Squid Game is back today with its third and final season, and this time, it dives straight into the aftermath of Gi-hun's loss and grief. The Korean Netflix fictional survival show finally wraps up with just six episodes, but every single one is tightly packed with raw emotion, brutal games, and a sense of finality.
If you're wondering what to expect from the big finish what you need to expect is: expect heartbreak, revenge, and maybe even some amount of closure.
Author's Disclaimer: Spoilers ahead. This article contains mild details from Season 3. Reader discretion advised. Opinions shared are based solely on the show's narrative and structure.
A box of tissues and a bucket full of tears is all you need as Player 456 takes center stage for Squid Game Season 3
The finale season of Squid Game opens up with a very different Gi-hun. Gone is the guy who once held on to survival with wide bambi eyes and a hopeful heart.
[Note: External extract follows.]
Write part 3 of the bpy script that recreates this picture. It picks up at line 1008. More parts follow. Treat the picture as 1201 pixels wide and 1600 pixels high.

Now, all that's left is a person completely weighed down by just failure and grief.
After going through betrayal and the loss of someone in Season 2, he walks back into the games not to win, but to settle an extremely personal score.
What makes his storyline so gripping in Season 3 is not just the trauma he carries but how the trauma warps around him. The games are no longer just about life and death—they reflect the trauma Gi-hun has endured. They're all about the darkness he's had to grow within. That rage shows up in the very first challenge when Gi-hun acts out simply out of revenge.
But even as he spirals out of control and loses his calm, a few characters still see a sliver of hope in him. Players like Hyun-ju, Geum-ja, and Jun-hee stay by his side, fighting their own battles and helping him face his.
There's no neat resolution to Gi-hun's arc until much later in the season, and that uncertainty is what keeps the finale so tense and that tension is bound to keep you glued to your screen. Every decision Gi-Hun makes feels like a step into the unknown.
Whether he breaks or redeems himself, that's what the final stretch of Squid Game wants you to deal with.
New allies, twisted games, and a deeper look inside the system
While the original games introduced chaos and shock, the new ones in Squid Game Season 3 are far more personal. The tasks players are forced into now seem tailored to crush their spirits rather than just eliminate them. These aren't just games, but rather they're psychological traps.
And it isn't just Gi-hun in focus. The show gives a fair amount of screen time to characters who were built up in Season 2, including No-eul, who is now a pink-suited guard with conflicted motives. There's also a continuing side mission with Detective Jun-ho, who's still trying to track down the origin of these games and expose the whole network.
However, not all subplots hit the mark. Some arcs, like those involving the VIPs, feel stale and underwhelming. Their scenes feel oddly placed and out of sync with the tone of the rest of the story.
On the flip side, the return of the Front Man adds weight, and his interactions hint at the larger machine behind the cruelty—a system that may never be stopped, only challenged.
A finale that dares to pull the rug from under you
What stands out the most about the Squid Game finale is how nothing plays out the way you might expect. Characters you trust may let you down. People who seemed unimportant suddenly hold all the cards. And the games? They get more symbolic, stripping away not just lives but identities.
One particular moment involving a jump rope game is the kind that will stick in your memory long after the episode ends. It's both beautifully crafted and emotionally punishing. That balance held between meaning and madness is exactly what Squid Game excels at.
And just when it seems like everything is wrapping up, the show throws one last twist. It's bold, a little unbelievable, but completely in line with the series' ability to keep you on edge. By the end, it becomes clear this finale for Squid Game isn't just about ending a story. It's about what it costs to survive it.
Squid Game Season 3 is a final ride that's brutal, honest, and at times, emotionally suffocating. But it never forgets its roots. The power of choice, the cost of survival, and the thin line between who we are and who the world forces us to become.